The panelists discussed Judge Rakoff’s decision in the Bank of America case and its impact on future penalties. Rakoff called the SEC’s penalty trivial in light of the size of the transaction that was at stake. Rakoff sent the message that the SEC should have pursued the individuals involved in the failure to disclose the bonus payout that had been approved. Schonfeld noted that almost all cases against individuals are being litigated. The BoA case raises questions about whether the SEC will settle future cases without naming individuals, he said.

The panelists also discussed the CSK Auto Corporation clawback case in which the SEC sought the return of over $4 million of the former CEO’s bonuses and stock sale profits which he received while the company was committing accounting fraud. It was the first action seeking reimbursement under Sarbanes-Oxley Act Section 304 from an individual who was not alleged to have violated the securities laws.

For years, the SEC used the clawback provision only against those being charged with other securities violations. This was a very big case, according to Schonfeld. Friestad said that clawbacks are a remedy that Congress gave to the SEC and there will be more cases like CSK.

In a discussion about whether the SEC should be able to pay for tips other than the currently authorized insider trading payments, Friestad noted that the SEC only receives one or two insider trading tips a year. Colleen Mahoney with Skadden, Arps, Slate, Meagher & Flom LLP, noted that the option of paying for tips makes it more likely that the tipper will identify him or herself. The person’s identify gives the staff a perspective on any axes they may have to grind.

Friestad said that in order to make a whistleblower plan work, the SEC would have to be able to offer some kind of immunity because most tippers do not have clean hands. They are often involved in the misconduct. However, the idea of immunity goes against the staff’s inclinations, he said.

The panelists talked about the increased frequency of the use of deferred prosecutions which were rare until the post-Enron era when Arthur Andersen failed after negotiations with the government broke down. Deferred prosecutions increased in order to prevent putting more companies out of business. There were 35 deferred prosecution agreements entered in 2008.

Mahoney said that deferred prosecutions are a positive outcome for companies, but they often involve an admission of wrongdoing and a stipulation to facts that can feed private litigation. The imposition of a monitor is a common element to the agreement, some of whom have played very active roles in the companies they oversee.
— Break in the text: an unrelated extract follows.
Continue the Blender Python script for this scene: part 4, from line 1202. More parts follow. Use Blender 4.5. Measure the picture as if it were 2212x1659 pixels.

Wayne Carlin of Wachtell, Lipton, Rosen & Katz reviewed SEC investigations. There is no such thing as “no big deal,” even if the inquiry is informal, he said. The informal stage is known as a matter under inquiry and the threshold for opening an MUI is very low. There is no need for any proof that a violation has occurred. At this stage, the staff does not have subpoena power and relies on the voluntary submission of documents.

Carlin said the staff tries to figure out within two to three months whether an investigation needs to be upgraded to a formal investigation. It may act faster in cases such as insider trading where it must obtain access to phone records and other documents that require subpoenas. The process for issuing formal orders of investigation has changed under Schapiro, he said. She has delegated the Commission’s authority to Enforcement Director Robert Khuzami who has subdelegated the authority to other staff.

Friestad noted that in some cases, the staff will still go to the Commission for a formal order of investigation, particularly if it is high profile or controversial. At a minimum, the staff will notify the duty officer in those instances, he said.